Another example is the design of the computer science auditorium at UCF, in which I also participated. There, we had not only Washington and Tallahassee giving us “you can’t’s”, but also typically incompetent state employed “coordinators” and faculty advisory committees conspiring to spoil the soup. The issue of the day was providing wheelchair access to the stage in the nascent auditorium. I suggested a retractable lift in front of the stage. That was rejected by the physical plant, because they would have to maintain it. (!!) Then, I noted that there was an exterior walkway that led to an entrance at stage level, but that was rejected by the ADA officer or coordinator or whatever the hell her title was because it might be raining outside (!!) (She was inconsistent as hell. She had MS, so there were good days and bad days.
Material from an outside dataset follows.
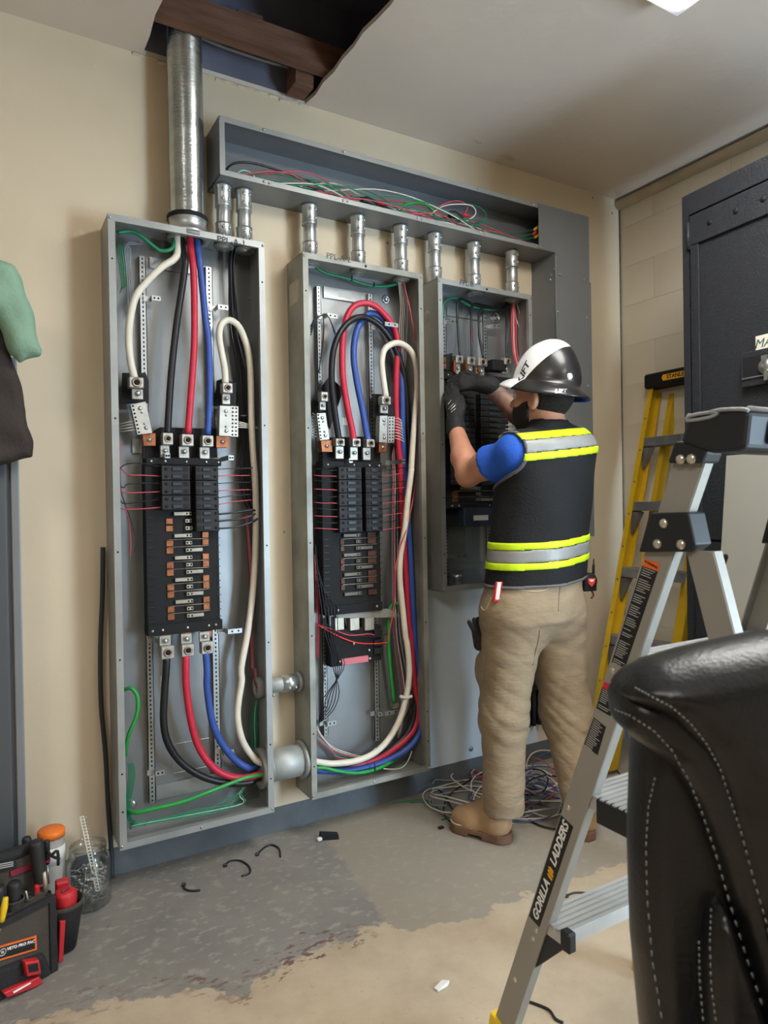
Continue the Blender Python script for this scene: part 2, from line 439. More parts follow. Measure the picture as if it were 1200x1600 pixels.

Bad days were bad for anyone who had to deal with her, but she had been empowered by the rule book and like most clerical mental midgets, knew how to use it.) The eventual solution was to build a ramp along what would have been the left aisle, which then created a traffic issue for the first twenty or so rows of seats that could not be entered from the left side. Oy, vey!
During the course of this discussion, I asked the disability coordinator how many wheelchair-bound lecturers had to be accommodated during her many years at the university. Her response: “None yet. But we have to provide for them just in case.”
This is what happens. Laws like the ADA, taken literally, imposed and enforced by overzealous bureaucrats and their clerks, develop a life of their own. State legislatures augment them. Their tentacles don’t retract, they grow.
No, Patty, sorry. The world is not State College. Maybe administrators are reasonable there and maybe this thing will work there, but the damn incompetent, overpaid bureaucrats running school systems in the rest of the country live in fear of the law and will bend over backward to ensure that Washington and their state houses are made happy. These local school boards suck, burdening schools with so much administrative crap that it is no wonder American kids are getting shit for education compared with other civilized countries.
It was a good morning for a rant. Thanks for providing the stimulus.